Quest’anno è stato a dir poco deleterio per gli adattamenti dei fumetti supereroici americani: se si esclude Deadpool, su cui nessuno tranne il buon Ryan Reynolds aveva puntato, non ce n’è stato nessuno presentato al cinema che non abbia avuto buchi di trama o pecche evidenti nella caratterizzazione o addirittura non abbia rappresentato un passo indietro rispetto ai capitoli precedenti della saga. Batman v Superman era ambizioso ma ha avuto cedimenti strutturali, qui e là, che sono anche colpa della gestione registica di Zack Snyder; X-Men: Apocalisse non era assolutamente all’altezza di Giorni di un futuro passato e Civil War era così raffazzonato e mal recitato da farmi vergognare di aver pagato otto euro per vederlo.

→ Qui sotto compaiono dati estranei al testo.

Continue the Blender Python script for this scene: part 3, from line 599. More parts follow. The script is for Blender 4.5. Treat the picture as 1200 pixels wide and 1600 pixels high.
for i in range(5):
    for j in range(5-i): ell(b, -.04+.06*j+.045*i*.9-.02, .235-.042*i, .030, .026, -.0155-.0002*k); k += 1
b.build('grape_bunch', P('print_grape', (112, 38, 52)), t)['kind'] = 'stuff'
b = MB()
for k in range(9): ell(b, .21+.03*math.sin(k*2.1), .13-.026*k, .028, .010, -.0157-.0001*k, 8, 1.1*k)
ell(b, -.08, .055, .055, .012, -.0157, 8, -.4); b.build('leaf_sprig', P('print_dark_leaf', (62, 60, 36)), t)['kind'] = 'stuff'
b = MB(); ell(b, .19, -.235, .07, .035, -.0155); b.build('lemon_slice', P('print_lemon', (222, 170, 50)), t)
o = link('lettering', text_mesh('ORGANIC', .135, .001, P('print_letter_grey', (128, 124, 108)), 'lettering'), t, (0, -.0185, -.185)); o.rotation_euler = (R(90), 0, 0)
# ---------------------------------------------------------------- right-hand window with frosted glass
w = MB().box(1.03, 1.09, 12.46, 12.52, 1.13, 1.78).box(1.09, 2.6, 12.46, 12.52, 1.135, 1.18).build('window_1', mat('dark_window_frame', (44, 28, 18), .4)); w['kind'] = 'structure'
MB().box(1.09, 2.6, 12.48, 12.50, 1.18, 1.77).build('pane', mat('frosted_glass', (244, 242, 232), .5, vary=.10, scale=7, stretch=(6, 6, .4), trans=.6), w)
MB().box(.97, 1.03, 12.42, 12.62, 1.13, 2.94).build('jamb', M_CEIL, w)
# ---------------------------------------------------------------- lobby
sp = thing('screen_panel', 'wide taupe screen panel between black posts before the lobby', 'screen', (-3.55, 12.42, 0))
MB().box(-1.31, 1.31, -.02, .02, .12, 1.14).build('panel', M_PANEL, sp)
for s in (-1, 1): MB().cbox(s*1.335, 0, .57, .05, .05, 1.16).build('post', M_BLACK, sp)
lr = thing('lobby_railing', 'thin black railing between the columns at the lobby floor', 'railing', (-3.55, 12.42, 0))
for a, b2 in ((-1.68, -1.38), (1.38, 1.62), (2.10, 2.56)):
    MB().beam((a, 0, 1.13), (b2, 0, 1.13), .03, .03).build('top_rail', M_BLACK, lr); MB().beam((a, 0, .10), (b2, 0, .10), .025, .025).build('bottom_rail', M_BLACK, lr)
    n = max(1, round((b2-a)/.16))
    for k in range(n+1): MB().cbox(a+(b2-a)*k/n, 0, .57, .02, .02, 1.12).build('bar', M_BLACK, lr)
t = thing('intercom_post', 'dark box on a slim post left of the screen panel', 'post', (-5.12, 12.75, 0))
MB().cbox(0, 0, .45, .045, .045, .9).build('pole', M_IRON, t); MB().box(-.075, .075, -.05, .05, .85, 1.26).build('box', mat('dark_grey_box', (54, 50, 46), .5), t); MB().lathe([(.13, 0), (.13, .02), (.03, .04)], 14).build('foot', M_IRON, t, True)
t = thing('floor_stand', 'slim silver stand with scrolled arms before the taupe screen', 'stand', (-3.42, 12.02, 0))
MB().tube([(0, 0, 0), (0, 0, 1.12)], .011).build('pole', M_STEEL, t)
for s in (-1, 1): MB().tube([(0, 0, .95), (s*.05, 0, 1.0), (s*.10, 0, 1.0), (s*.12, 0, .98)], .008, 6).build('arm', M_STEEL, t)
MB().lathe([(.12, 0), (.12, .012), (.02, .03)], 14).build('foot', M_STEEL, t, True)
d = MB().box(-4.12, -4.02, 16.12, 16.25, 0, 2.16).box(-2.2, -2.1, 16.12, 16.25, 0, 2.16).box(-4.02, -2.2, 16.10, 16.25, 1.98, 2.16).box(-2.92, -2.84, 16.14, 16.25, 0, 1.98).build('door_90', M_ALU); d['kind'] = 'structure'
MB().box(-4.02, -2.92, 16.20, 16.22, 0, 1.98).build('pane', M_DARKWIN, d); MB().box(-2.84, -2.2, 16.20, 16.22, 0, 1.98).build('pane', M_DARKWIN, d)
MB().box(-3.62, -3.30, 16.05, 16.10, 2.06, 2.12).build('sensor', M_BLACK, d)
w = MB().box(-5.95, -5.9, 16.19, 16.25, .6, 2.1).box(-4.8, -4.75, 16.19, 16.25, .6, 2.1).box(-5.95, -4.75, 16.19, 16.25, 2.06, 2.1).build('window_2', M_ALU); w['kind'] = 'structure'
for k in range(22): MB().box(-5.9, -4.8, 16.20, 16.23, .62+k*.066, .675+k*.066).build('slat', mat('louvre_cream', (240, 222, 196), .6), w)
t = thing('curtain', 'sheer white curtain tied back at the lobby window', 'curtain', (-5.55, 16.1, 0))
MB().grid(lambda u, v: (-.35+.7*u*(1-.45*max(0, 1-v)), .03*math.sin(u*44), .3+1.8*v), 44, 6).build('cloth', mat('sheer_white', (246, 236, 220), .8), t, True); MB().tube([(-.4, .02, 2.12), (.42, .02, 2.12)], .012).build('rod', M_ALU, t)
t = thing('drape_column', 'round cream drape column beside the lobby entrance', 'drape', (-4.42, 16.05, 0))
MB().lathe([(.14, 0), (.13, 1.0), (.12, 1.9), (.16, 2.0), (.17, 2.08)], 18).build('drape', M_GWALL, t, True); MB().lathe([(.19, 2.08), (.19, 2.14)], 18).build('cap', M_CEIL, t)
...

Sono solo film di supereroi, è vero, ma sono tratti da storie fumettistiche che avevano ben altro spessore e qualità; sono film che movimentano risorse consistenti e se spendi 175 milioni di dollari per riunire un cast come quello di Suicide Squad e poi risparmi proprio su trama e sceneggiatura, fai un cattivo servizio al tuo pubblico e a chi fa lo scrittore di professione. Soprattutto: un film può essere d’azione, leggero, non impegnativo e rivelarsi comunque un buon film, un film curato e fatto bene nella sua semplicità.
Non si può sempre navigare a vista e confidare nel fatto che il pubblico casuale, quello che va al cinema una tantum, si berrà qualsiasi cosa e porterà comunque ricavi consistenti alla casa cinematografica produttrice e distributrice. Se Suicide Squad una pessima tendenza l’ha confermata, è stata proprio quella della sciatteria dal punto di vista della sceneggiatura, come se le storie non fossero più il soggetto principale e l’unico particolare importante fosse vendere sempre lo stesso prodotto, con minime variazioni di tema giusto per dare l’impressione di star vedendo davvero un film diverso.
Se qualcosa di buono l’ha dimostrato, invece, è che nonostante tutto dei personaggi ben pensati e degli attori bravi, insieme a tutto l’impianto apparentemente accessorio di musica e fotografia, possono rendere un film piacevole nonostante tutto. Ecco, se avete voglia di lasciarvi trascinare dalle botte da orbi, dalle belle musiche, dagli scenari cupi e dall’Harley Quinn di Margot Robbie – che ripaga tutti gli otto euro del biglietto – allora Suicide Squad fa per voi.
Per una storia coerente, purtroppo, ci sarà da aspettare ancora un po’.